Nmap is included with many Linux distros. You can download Windows binaries, and source code for Unixish OSes (although I could not get it to compile on Mac OS X - first time I've had trouble with anything that was SUPPOSED to compile).
The simplest use is just:
nmap -v somehost.com
That might get you back a list like this:
(The 1600 ports scanned but not shown below are in state: filtered) Port State Service 80/tcp open http Nmap run completed -- 1 IP address (1 host up) scanned in 174 seconds
However, you can't blindly trust that. For example, the host I scanned here absolutely DOES have port 25 open for mail. Probably it was just busy or temporarily unavailable at the moment I ran this, because trying it again a minute later did list both 80 and 25 open. Nmap DOES try more than once, but in my testing, it's not unusual for it to miss things. That's probably helpful now and then if someone is scanning you with malicious intent.
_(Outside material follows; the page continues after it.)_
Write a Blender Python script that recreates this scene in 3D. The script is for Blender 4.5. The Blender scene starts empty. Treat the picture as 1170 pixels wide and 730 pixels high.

We can be specific about ports to scan:
# nmap -v -p 20-25 somehost.com Port State Service 20/tcp filtered ftp-data 21/tcp filtered ftp 22/tcp filtered ssh 23/tcp filtered telnet 24/tcp filtered priv-mail 25/tcp open smtp
Note that -v only scans certain ports by default. You can see what those are by adding a "-d" to the command arguments. The machine above was also listening on certain odd ports above 1024, and nmap -v wouldn't tell us that unless we asked it to. Interestingly, nmap appears to skip certain ports. I captured output from a "-v -d" scan and then sorted it by port number so I could see what it actually looked at and found the following:
Ports 1 to 185 were scanned Ports 187 to 550 were scanned Ports 552 to 1027 were scanned Ports 1029 to 1033 were scanned
There were several hundred higher number ports scanned, ending with 61439 through 61441 and 65301. Interestingly, a list of nmap scanned ports says it includes the 186 and 551 not seen in my dump. Perhaps even more interesting is that nmap said that it scanned 1600 ports, which would match my output if 186 and 551 were scanned. So, I added services on 186 and 551, and tried the scan again - it found both ports. The point of all this is that you need to be aware that nmap may indeed be doing what you want it to do, but its output isn't necessarily complete.